* [Recorded data]
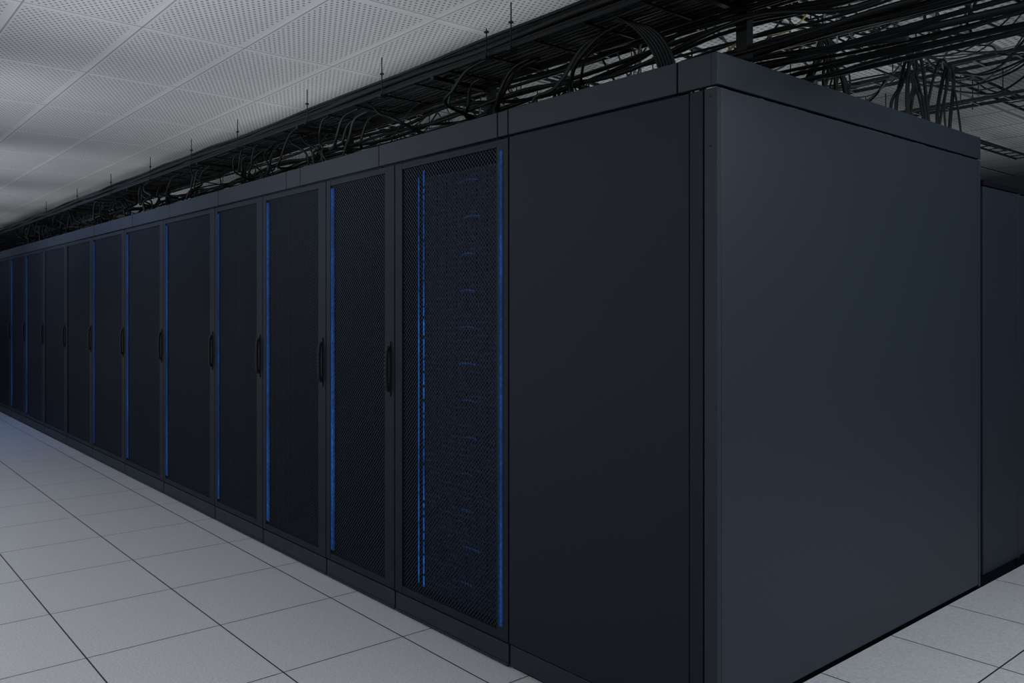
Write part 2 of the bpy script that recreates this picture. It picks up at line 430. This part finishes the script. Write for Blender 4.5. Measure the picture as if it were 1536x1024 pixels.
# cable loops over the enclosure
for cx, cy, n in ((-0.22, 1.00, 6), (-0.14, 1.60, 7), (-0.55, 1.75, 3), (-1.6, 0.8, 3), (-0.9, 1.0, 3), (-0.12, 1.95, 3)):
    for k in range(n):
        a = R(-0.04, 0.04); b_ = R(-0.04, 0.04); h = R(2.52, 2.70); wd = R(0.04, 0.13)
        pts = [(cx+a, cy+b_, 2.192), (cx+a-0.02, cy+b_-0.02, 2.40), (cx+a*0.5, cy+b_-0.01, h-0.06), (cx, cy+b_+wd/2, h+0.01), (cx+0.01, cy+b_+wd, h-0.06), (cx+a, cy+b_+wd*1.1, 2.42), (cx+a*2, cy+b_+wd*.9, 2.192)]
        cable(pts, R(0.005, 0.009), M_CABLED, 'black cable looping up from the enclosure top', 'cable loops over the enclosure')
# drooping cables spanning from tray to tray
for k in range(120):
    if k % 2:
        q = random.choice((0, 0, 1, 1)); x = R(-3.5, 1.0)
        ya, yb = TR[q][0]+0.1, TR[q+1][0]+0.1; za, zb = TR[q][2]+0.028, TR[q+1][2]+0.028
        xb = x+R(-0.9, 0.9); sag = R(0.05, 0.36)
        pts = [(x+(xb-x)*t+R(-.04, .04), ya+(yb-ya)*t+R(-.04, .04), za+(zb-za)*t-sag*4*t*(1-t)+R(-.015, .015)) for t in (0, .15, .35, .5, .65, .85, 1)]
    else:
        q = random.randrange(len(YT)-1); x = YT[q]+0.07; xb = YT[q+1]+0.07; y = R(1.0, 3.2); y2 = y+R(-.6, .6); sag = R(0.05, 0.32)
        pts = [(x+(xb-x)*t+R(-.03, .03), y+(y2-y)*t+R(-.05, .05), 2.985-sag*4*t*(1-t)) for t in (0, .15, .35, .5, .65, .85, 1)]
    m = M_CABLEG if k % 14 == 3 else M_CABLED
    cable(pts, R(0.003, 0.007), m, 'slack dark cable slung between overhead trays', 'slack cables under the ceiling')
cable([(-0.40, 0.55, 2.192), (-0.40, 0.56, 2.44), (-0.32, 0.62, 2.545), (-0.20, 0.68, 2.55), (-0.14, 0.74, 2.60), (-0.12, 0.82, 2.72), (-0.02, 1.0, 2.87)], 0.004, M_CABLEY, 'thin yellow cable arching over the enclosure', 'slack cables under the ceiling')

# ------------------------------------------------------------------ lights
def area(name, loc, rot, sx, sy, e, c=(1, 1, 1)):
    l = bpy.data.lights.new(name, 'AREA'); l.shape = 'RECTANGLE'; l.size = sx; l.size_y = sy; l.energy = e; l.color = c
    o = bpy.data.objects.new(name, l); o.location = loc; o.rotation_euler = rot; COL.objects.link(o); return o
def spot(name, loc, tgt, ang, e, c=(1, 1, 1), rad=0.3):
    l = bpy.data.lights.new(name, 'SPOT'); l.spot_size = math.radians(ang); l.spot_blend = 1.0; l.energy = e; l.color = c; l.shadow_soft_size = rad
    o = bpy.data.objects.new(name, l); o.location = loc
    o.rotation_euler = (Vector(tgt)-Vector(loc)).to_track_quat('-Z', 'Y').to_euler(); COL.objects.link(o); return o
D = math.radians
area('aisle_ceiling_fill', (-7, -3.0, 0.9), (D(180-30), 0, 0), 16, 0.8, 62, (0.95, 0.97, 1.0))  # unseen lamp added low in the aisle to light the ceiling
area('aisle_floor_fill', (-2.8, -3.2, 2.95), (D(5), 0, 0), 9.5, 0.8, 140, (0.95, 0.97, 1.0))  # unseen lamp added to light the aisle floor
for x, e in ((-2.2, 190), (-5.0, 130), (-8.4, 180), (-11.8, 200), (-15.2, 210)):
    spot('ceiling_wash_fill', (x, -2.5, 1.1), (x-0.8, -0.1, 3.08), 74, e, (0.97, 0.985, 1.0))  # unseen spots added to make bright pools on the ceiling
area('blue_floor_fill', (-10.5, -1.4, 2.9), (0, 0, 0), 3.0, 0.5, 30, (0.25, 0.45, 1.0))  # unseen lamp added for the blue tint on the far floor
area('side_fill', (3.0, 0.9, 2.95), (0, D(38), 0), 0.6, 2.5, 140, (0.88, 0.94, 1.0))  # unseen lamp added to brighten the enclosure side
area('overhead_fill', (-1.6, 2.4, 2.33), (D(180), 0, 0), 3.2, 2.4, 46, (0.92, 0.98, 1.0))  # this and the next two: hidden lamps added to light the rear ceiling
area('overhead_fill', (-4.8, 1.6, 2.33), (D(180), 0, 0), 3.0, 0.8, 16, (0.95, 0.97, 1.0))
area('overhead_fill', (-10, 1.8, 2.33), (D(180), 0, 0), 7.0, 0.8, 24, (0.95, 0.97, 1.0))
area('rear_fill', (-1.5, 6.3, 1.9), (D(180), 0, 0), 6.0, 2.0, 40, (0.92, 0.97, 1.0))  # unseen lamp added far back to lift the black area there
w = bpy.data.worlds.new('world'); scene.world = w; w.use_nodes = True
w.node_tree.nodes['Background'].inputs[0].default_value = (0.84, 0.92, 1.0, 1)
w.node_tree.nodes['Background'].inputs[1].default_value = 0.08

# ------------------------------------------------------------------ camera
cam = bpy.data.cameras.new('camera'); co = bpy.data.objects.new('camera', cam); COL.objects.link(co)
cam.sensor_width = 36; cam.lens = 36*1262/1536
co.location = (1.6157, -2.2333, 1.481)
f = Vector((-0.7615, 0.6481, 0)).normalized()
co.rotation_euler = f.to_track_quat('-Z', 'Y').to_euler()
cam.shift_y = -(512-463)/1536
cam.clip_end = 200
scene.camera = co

--

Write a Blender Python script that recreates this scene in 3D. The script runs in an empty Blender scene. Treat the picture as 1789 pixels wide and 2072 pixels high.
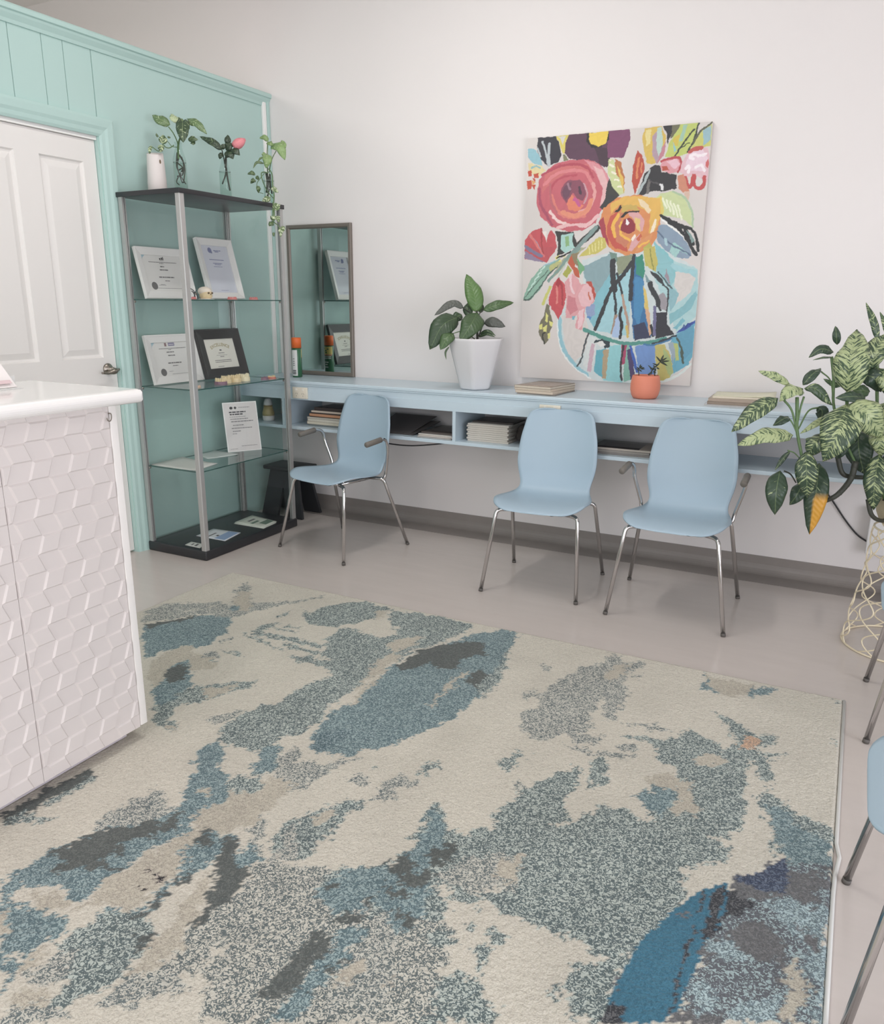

* [Instructions for the task] Take the line that contains "Write part 2", the line that contains "enclosure', 'slack cables under the ceiling')", and all lines between, and give them again exactly; include no other line.

* [Problem solution]
Write part 2 of the bpy script that recreates this picture. It picks up at line 430. This part finishes the script. Write for Blender 4.5. Measure the picture as if it were 1536x1024 pixels.
# cable loops over the enclosure
for cx, cy, n in ((-0.22, 1.00, 6), (-0.14, 1.60, 7), (-0.55, 1.75, 3), (-1.6, 0.8, 3), (-0.9, 1.0, 3), (-0.12, 1.95, 3)):
    for k in range(n):
        a = R(-0.04, 0.04); b_ = R(-0.04, 0.04); h = R(2.52, 2.70); wd = R(0.04, 0.13)
        pts = [(cx+a, cy+b_, 2.192), (cx+a-0.02, cy+b_-0.02, 2.40), (cx+a*0.5, cy+b_-0.01, h-0.06), (cx, cy+b_+wd/2, h+0.01), (cx+0.01, cy+b_+wd, h-0.06), (cx+a, cy+b_+wd*1.1, 2.42), (cx+a*2, cy+b_+wd*.9, 2.192)]
        cable(pts, R(0.005, 0.009), M_CABLED, 'black cable looping up from the enclosure top', 'cable loops over the enclosure')
# drooping cables spanning from tray to tray
for k in range(120):
    if k % 2:
        q = random.choice((0, 0, 1, 1)); x = R(-3.5, 1.0)
        ya, yb = TR[q][0]+0.1, TR[q+1][0]+0.1; za, zb = TR[q][2]+0.028, TR[q+1][2]+0.028
        xb = x+R(-0.9, 0.9); sag = R(0.05, 0.36)
        pts = [(x+(xb-x)*t+R(-.04, .04), ya+(yb-ya)*t+R(-.04, .04), za+(zb-za)*t-sag*4*t*(1-t)+R(-.015, .015)) for t in (0, .15, .35, .5, .65, .85, 1)]
    else:
        q = random.randrange(len(YT)-1); x = YT[q]+0.07; xb = YT[q+1]+0.07; y = R(1.0, 3.2); y2 = y+R(-.6, .6); sag = R(0.05, 0.32)
        pts = [(x+(xb-x)*t+R(-.03, .03), y+(y2-y)*t+R(-.05, .05), 2.985-sag*4*t*(1-t)) for t in (0, .15, .35, .5, .65, .85, 1)]
    m = M_CABLEG if k % 14 == 3 else M_CABLED
    cable(pts, R(0.003, 0.007), m, 'slack dark cable slung between overhead trays', 'slack cables under the ceiling')
cable([(-0.40, 0.55, 2.192), (-0.40, 0.56, 2.44), (-0.32, 0.62, 2.545), (-0.20, 0.68, 2.55), (-0.14, 0.74, 2.60), (-0.12, 0.82, 2.72), (-0.02, 1.0, 2.87)], 0.004, M_CABLEY, 'thin yellow cable arching over the enclosure', 'slack cables under the ceiling')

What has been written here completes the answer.